Native Intelligence: Maui

First Edition

Story by David Thompson. Photos by Sue Hudelson.

In the earliest days of literacy in Hawai‘i, the Hawaiian reading public subsisted on a thin diet of primers, catechisms and text-books. Then came Hawaiian-language newspapers, and reading suddenly got a lot more interesting. The very first newspaper, Ka Lama Hawaii, was published in 1834 by the students of Lahainaluna Seminary. The young Hawaiian seminarians did it all, from writing the articles to setting the type, to mixing linseed oil with soot to make the ink. Ka Lama featured the obligatory essays on morality—this was a missionary-run school, after all. But it also included letters with news from the neighbor islands, world news gleaned from visiting ships and stories on the “ancient ways” written from a Hawaiian point of view. And then there was the illustrated series describingthe four-legged animals of the world, which was so popular it quickly rose from page two to the top of the front page. (“Although the camel looks ugly, the good work he does is amazing,” is how a line from the article “No Ke Kamelo” translates.)

Only twenty-five issues of Ka Lama were produced.

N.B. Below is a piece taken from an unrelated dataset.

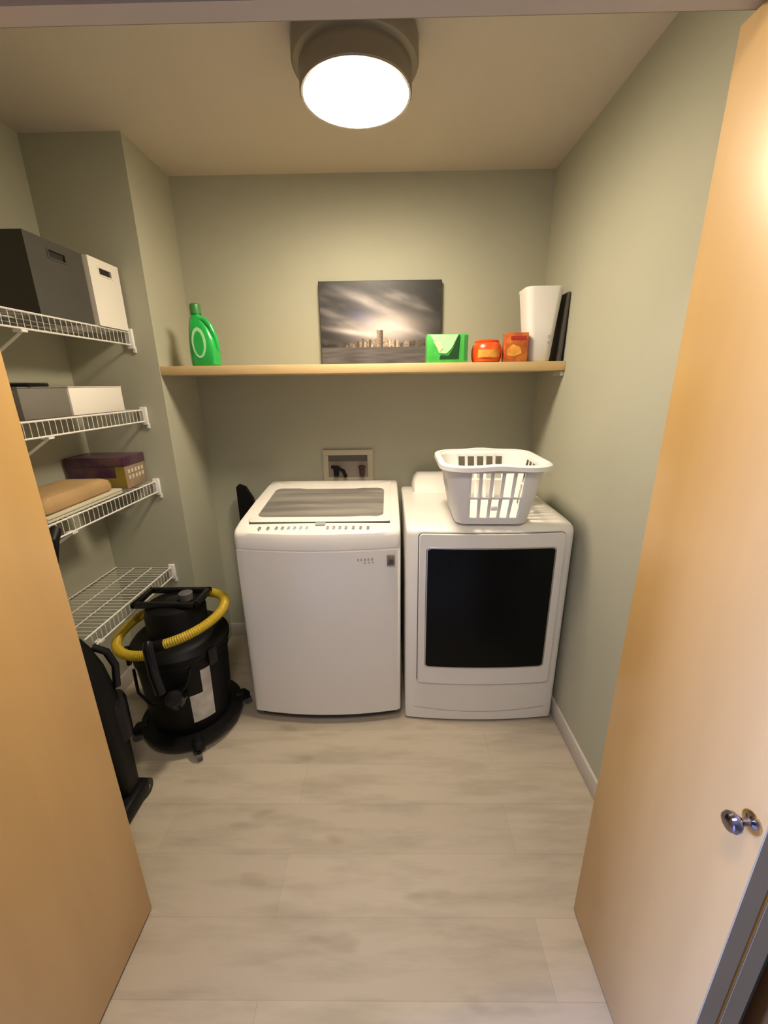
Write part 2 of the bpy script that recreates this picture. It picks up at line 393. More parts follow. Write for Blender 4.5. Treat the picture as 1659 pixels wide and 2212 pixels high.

No museum had the full set until 2011, when a private collector unex-pectedly walked into Maui’s Bailey House Museum carrying the complete collection, which he wished to donate. “I couldn’t believe my eyes,” says Hōkūau Pellegrino, who’s on the museum’s board of directors. “It was in such pristine condition you would never know it was published in 1834.”

The issues are now kept in the Bailey House archives, but digital copies are up for all to see at nupepa.org. And a printing plate was created from the front page of the inaugural issue and given to the museum at Hale Pa‘i, the “House of Printing.” Ka Lama was printed at the original Hale Pa‘i, which was a grass shack. The modern Hale Pa‘i, with its stone walls, was built on the same site in 1837. Using a replica of the original press, the museum’s visitors can try their hand at a Ka Lama reprint. Hale Pa‘i’s director, Arrianna D’Orsay, congratulated one recent visitor who did just that. “You have joined all the other printers who have ever printed here,” she said. “You’re connected to that history now!”

Extra, extra! Hawai‘i’s first newspaper, Ka Lama Hawaii, was published by the students at Lahainaluna Seminary in 1834. Today visitors are invited to reprint the front page of the inaugural issue at the Hale Pa‘i museum located on the site of the original printshop. Museum director Arrianna D’Orsay demonstrates how it’s done.